WHAT IS BEING ASKED. For this exercise, output only the lines between the "Write a Blender" line and the "TILE = 0.3048" line, both of them included, and skip all pictures.

Records from a data collection
◆ ◆ ◆ ◆

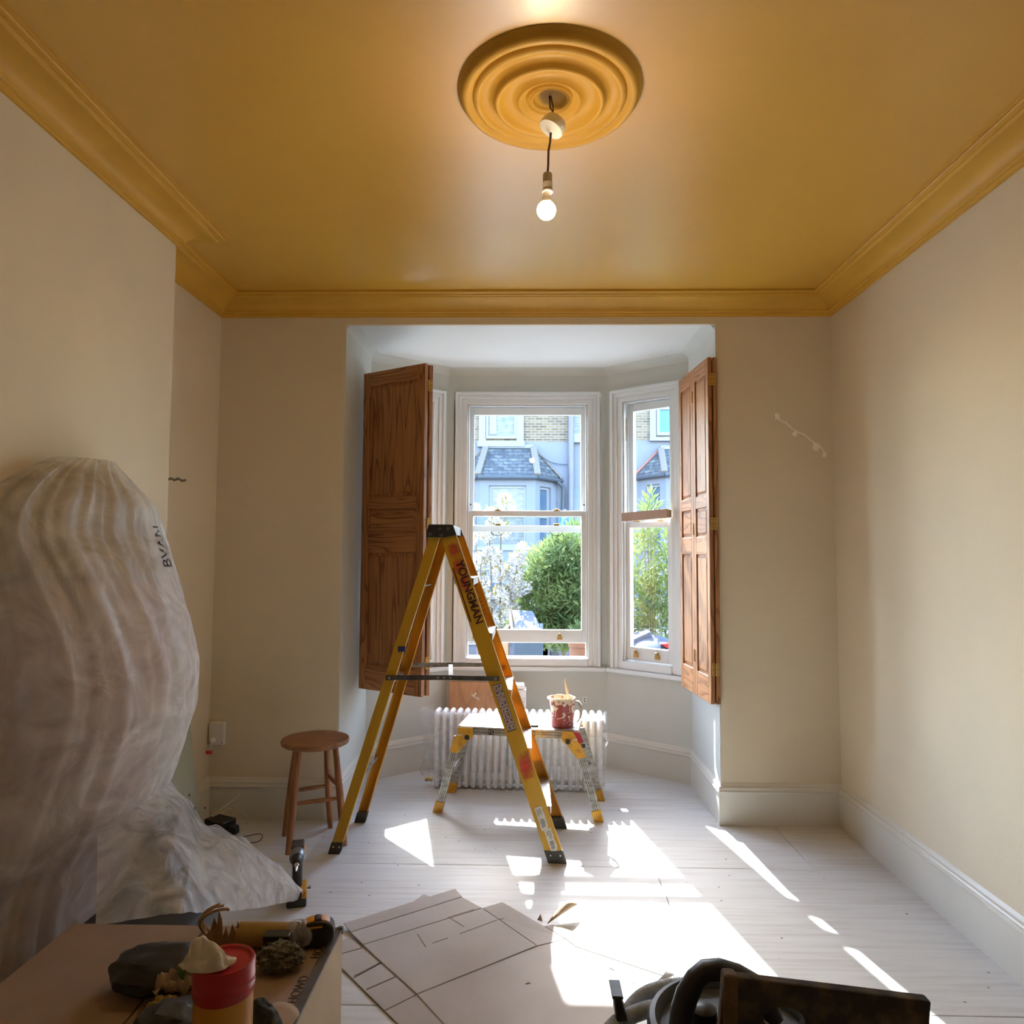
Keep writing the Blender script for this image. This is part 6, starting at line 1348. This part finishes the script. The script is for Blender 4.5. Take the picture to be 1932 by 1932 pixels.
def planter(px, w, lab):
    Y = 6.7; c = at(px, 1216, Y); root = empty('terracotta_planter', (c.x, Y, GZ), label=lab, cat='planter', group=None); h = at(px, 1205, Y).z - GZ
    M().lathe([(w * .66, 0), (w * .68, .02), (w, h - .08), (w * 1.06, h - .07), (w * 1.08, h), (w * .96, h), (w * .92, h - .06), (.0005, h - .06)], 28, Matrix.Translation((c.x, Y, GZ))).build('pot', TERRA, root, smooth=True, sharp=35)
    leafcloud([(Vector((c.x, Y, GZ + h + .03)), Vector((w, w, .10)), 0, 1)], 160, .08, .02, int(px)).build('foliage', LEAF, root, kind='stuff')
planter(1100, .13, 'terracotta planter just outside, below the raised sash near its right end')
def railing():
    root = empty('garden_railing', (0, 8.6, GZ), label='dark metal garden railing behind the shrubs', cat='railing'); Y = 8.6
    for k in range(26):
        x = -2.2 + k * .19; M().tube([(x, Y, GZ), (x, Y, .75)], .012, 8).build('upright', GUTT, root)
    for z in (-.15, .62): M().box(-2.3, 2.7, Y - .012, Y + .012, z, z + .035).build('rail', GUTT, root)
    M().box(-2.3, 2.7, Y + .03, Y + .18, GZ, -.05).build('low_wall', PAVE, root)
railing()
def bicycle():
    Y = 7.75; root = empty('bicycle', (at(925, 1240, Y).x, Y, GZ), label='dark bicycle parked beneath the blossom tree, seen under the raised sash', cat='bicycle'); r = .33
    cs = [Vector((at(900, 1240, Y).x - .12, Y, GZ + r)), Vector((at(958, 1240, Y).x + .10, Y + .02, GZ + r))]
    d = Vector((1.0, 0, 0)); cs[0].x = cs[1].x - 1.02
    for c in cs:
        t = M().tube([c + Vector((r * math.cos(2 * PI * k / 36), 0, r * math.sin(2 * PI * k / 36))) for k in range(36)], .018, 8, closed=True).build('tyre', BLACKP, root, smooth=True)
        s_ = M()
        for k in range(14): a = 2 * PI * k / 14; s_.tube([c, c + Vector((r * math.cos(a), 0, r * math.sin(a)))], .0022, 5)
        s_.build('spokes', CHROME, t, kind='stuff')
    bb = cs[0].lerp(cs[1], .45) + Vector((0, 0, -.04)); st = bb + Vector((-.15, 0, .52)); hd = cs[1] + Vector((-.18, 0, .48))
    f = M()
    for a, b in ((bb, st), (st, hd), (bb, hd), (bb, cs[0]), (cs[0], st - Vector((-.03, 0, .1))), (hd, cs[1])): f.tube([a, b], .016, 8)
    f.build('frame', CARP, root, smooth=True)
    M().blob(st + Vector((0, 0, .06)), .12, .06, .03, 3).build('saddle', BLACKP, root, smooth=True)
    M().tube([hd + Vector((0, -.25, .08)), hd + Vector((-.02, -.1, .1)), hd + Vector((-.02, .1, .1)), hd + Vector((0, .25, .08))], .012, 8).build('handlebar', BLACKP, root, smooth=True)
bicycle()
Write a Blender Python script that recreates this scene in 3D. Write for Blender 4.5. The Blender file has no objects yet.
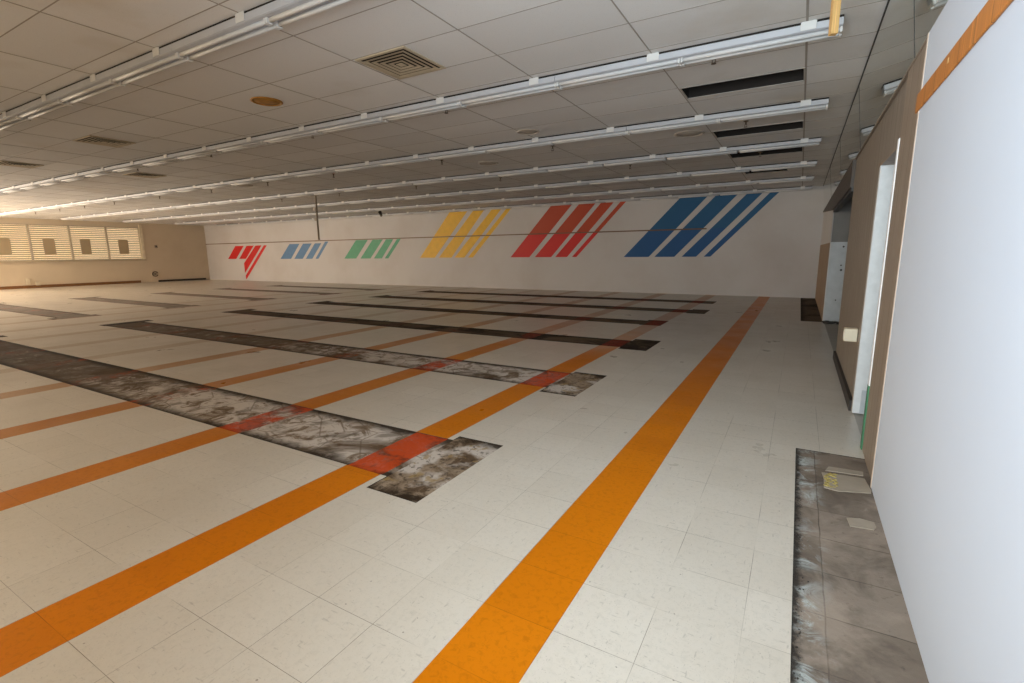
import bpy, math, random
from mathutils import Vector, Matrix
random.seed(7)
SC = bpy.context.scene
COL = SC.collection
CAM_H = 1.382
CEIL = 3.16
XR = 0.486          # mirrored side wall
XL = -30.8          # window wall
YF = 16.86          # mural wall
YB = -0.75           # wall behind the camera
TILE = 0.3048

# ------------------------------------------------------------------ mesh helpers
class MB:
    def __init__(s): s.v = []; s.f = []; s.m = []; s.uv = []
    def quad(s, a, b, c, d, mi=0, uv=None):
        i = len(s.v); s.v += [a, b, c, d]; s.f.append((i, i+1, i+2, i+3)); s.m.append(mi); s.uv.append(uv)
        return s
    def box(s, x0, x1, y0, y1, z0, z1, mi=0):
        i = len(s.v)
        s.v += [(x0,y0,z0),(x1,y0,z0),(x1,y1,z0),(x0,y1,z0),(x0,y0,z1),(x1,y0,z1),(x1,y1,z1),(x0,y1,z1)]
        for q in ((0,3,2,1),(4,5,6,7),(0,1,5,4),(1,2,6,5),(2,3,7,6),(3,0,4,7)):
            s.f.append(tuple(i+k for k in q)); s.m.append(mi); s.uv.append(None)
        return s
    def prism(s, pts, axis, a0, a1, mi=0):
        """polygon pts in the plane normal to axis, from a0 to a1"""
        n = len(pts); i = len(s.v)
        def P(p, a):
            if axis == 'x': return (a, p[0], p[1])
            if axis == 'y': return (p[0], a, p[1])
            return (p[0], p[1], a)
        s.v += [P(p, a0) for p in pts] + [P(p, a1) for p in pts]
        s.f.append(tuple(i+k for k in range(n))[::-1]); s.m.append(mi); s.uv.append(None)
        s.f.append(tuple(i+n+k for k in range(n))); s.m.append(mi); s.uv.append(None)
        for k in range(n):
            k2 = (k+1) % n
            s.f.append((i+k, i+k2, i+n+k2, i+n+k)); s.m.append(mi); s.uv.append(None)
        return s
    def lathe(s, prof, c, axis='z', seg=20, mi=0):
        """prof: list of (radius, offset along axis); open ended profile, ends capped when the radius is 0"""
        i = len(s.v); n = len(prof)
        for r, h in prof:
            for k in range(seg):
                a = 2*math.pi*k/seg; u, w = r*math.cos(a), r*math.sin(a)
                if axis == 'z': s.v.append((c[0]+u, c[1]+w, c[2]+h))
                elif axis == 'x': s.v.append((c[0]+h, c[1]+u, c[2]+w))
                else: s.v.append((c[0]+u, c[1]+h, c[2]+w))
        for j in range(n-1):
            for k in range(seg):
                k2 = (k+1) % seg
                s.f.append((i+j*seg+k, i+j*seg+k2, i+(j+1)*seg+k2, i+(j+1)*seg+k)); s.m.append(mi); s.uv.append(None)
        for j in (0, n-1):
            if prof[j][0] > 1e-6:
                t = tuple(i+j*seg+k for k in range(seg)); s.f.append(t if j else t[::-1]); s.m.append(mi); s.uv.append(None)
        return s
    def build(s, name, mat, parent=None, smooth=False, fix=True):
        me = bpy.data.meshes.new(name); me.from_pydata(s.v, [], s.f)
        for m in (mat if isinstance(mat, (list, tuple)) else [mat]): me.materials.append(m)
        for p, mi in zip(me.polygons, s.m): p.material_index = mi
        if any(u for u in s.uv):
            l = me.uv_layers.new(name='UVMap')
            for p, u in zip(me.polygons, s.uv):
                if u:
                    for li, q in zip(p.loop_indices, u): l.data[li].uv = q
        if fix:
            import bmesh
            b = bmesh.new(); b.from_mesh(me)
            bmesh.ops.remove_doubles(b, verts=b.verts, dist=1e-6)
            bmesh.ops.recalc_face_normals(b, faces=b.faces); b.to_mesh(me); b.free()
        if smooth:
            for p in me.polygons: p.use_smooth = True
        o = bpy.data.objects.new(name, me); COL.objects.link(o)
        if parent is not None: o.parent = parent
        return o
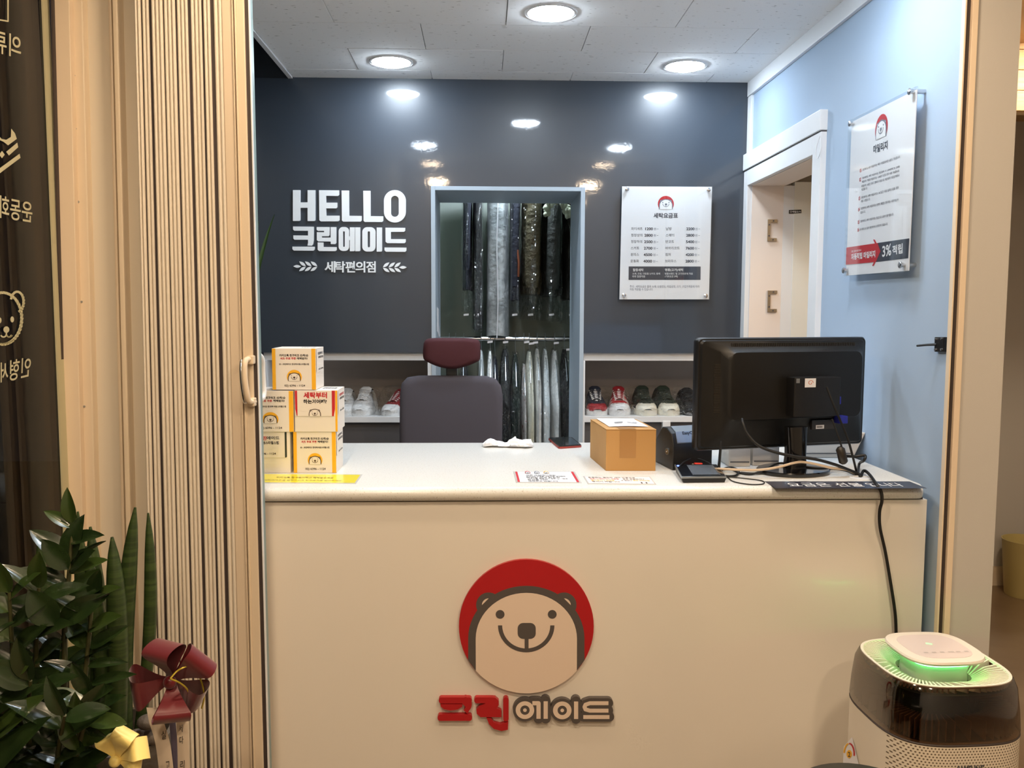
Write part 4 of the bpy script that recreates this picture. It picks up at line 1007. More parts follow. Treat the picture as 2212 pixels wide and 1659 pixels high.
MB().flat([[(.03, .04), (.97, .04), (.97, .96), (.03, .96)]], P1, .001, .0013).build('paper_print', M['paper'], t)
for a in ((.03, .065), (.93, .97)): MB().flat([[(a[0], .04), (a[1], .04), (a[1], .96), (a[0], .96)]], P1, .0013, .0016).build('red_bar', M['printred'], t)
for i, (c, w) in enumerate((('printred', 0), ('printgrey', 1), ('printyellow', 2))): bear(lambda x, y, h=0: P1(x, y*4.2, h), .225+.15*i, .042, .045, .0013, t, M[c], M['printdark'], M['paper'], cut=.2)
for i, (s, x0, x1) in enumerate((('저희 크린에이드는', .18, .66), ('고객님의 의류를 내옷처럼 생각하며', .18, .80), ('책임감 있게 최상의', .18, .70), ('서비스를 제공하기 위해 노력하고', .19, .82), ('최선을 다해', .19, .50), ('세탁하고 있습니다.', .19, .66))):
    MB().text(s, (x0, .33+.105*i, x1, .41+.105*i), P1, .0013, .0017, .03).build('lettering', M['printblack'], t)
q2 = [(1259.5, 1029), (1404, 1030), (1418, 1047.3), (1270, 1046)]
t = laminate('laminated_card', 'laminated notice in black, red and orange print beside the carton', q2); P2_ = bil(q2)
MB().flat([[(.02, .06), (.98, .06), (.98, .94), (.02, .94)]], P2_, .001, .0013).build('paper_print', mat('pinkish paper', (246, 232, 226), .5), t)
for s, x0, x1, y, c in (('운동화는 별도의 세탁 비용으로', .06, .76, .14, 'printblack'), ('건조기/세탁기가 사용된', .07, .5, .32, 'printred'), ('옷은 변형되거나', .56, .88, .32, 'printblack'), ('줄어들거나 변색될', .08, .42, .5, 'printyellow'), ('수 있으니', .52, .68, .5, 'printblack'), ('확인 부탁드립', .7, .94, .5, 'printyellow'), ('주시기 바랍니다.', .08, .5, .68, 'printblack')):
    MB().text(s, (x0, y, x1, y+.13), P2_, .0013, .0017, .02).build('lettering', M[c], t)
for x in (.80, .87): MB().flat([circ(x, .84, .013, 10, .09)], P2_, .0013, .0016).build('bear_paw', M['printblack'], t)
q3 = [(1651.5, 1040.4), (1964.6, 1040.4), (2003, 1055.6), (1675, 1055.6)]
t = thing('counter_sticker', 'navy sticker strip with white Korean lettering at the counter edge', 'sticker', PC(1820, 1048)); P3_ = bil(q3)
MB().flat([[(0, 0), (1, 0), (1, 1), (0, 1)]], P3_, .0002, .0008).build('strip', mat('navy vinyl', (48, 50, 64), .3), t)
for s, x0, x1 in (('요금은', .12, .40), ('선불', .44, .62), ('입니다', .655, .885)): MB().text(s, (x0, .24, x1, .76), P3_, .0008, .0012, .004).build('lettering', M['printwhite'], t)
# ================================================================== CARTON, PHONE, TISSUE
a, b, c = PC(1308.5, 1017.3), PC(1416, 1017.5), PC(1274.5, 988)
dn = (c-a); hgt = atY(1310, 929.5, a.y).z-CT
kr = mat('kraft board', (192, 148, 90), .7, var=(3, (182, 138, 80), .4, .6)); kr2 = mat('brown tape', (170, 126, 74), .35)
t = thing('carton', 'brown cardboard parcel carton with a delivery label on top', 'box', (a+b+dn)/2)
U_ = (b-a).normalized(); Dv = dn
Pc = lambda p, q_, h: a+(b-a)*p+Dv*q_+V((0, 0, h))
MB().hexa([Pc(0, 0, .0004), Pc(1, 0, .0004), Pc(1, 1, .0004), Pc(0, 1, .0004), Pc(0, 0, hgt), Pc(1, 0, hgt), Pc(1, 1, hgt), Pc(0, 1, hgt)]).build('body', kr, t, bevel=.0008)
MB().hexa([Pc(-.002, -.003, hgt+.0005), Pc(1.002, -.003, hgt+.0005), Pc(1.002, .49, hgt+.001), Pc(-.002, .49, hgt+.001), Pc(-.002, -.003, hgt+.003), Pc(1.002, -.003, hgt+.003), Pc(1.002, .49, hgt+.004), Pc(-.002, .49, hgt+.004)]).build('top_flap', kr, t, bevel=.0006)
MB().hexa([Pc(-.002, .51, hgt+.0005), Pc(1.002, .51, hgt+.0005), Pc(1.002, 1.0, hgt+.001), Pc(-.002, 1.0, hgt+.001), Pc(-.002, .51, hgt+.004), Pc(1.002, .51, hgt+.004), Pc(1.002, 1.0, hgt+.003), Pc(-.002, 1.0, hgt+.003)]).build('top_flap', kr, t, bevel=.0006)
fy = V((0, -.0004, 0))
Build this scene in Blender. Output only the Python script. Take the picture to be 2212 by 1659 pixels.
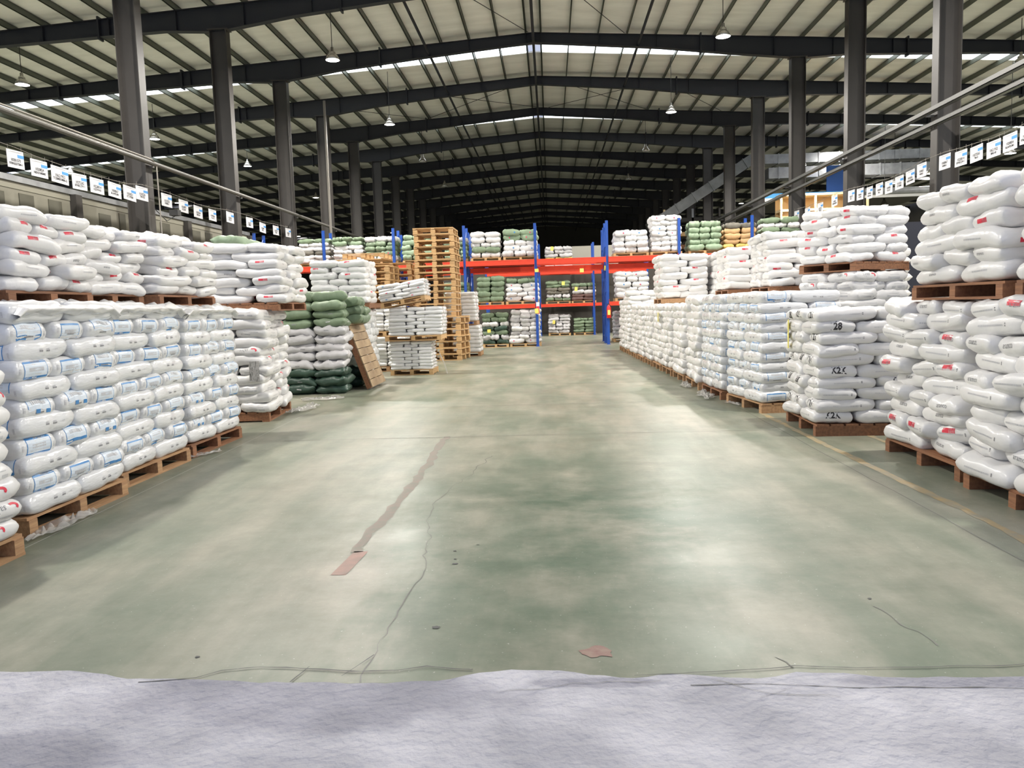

◆ ◆ ◆ ◆

WRITTEN REPLY.
Write a Blender Python script that recreates this scene in 3D. Write for Blender 4.5. The Blender file has no objects yet.
import bpy, math, random
from mathutils import Vector, Matrix
random.seed(7)
SC = bpy.context.scene
COL = SC.collection
CAM_H = 1.382
CEIL = 3.16
XR = 0.486          # mirrored side wall
XL = -30.8          # window wall
YF = 16.86          # mural wall
YB = -0.75           # wall behind the camera
TILE = 0.3048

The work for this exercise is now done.